No Brasil, tal cláusula passou a ser relacionada à reserva do financeiramente possível, de modo que a disponibilidade financeira e a previsão orçamentária estariam ligadas à aplicação da teoria (ÁVILA, 2013). O fundamento inicial de análise do princípio da razoabilidade da pretensão exigida, no Brasil, foi deixada de lado, restringindo-se à disponibilidade ou não de recursos financeiros.
Desse modo, a teoria da reserva do possível tornou-se justificativa para ausência estatal no cumprimento do papel constitucional a ele deferido pela Constituição Federal de provedor das necessidades da sociedade, especialmente no tocante aos direitos fundamentais (ÁVILA, 2013).
A doutrina classifica a reserva do possível em fática e jurídica. Aquela estaria ligada a existência de recursos financeiros em caixa, assim, se houver disponibilidade financeira não estaria presente a reserva do possível.
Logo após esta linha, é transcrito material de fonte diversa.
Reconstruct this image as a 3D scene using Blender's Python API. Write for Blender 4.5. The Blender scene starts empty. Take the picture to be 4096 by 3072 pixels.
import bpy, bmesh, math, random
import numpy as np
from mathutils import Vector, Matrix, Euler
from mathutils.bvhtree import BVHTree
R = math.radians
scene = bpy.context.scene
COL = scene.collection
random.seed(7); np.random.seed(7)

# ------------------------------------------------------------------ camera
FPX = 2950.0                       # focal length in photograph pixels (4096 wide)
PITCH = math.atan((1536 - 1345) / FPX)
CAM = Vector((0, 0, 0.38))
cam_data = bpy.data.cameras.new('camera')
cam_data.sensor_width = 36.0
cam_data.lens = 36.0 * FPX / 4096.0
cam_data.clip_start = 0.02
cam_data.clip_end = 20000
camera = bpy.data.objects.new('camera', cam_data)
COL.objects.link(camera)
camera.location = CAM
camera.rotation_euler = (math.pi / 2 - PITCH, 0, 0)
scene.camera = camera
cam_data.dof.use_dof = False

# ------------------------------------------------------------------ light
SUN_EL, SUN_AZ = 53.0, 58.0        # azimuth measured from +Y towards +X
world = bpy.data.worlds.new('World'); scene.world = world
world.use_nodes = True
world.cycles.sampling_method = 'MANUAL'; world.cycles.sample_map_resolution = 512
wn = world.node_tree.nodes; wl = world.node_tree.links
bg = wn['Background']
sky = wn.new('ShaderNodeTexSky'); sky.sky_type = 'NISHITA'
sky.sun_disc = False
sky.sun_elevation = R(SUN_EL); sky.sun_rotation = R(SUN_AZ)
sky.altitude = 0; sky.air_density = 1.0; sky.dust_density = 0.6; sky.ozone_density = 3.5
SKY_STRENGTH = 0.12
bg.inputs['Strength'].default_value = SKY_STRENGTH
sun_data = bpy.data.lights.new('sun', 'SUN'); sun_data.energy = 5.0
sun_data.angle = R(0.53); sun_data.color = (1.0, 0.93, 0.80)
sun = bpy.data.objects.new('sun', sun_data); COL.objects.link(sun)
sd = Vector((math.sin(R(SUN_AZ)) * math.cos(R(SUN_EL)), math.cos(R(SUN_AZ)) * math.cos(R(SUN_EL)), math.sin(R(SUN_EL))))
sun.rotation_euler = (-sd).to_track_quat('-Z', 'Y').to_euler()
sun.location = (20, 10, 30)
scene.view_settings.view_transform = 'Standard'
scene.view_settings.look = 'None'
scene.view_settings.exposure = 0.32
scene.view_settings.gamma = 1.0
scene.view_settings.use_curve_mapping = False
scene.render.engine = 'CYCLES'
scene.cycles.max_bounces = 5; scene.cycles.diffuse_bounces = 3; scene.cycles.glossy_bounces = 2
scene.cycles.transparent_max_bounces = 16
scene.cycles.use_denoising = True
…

Por sua vez, a reserva jurídica estaria relacionada à previsão ou não da despesa na Lei Orçamentária Anual.
Para o Supremo Tribunal Federal tal cláusula não pode ser invocada pelo ente estatal com o objetivo de exonerar-se, dolosamente, do cumprimento de suas obrigações constitucionais, especialmente quando dessa conduta governamental negativa puder resultar nulificação ou aniquilação de direitos impregnados de um sentido de essencial fundamentalidade.
Conclui-se que a reserva do possível não pode ser invocada quando restar comprovado que a Administração Pública visa se esquivar da aplicação de determinados direitos, devendo ela ser rechaçada na órbita administrativa ou judicial, principalmente quando afeta o mínimo existencial dos cidadãos, que pode ser entendido como aquele conjunto de direitos indispensáveis à existência humana digna.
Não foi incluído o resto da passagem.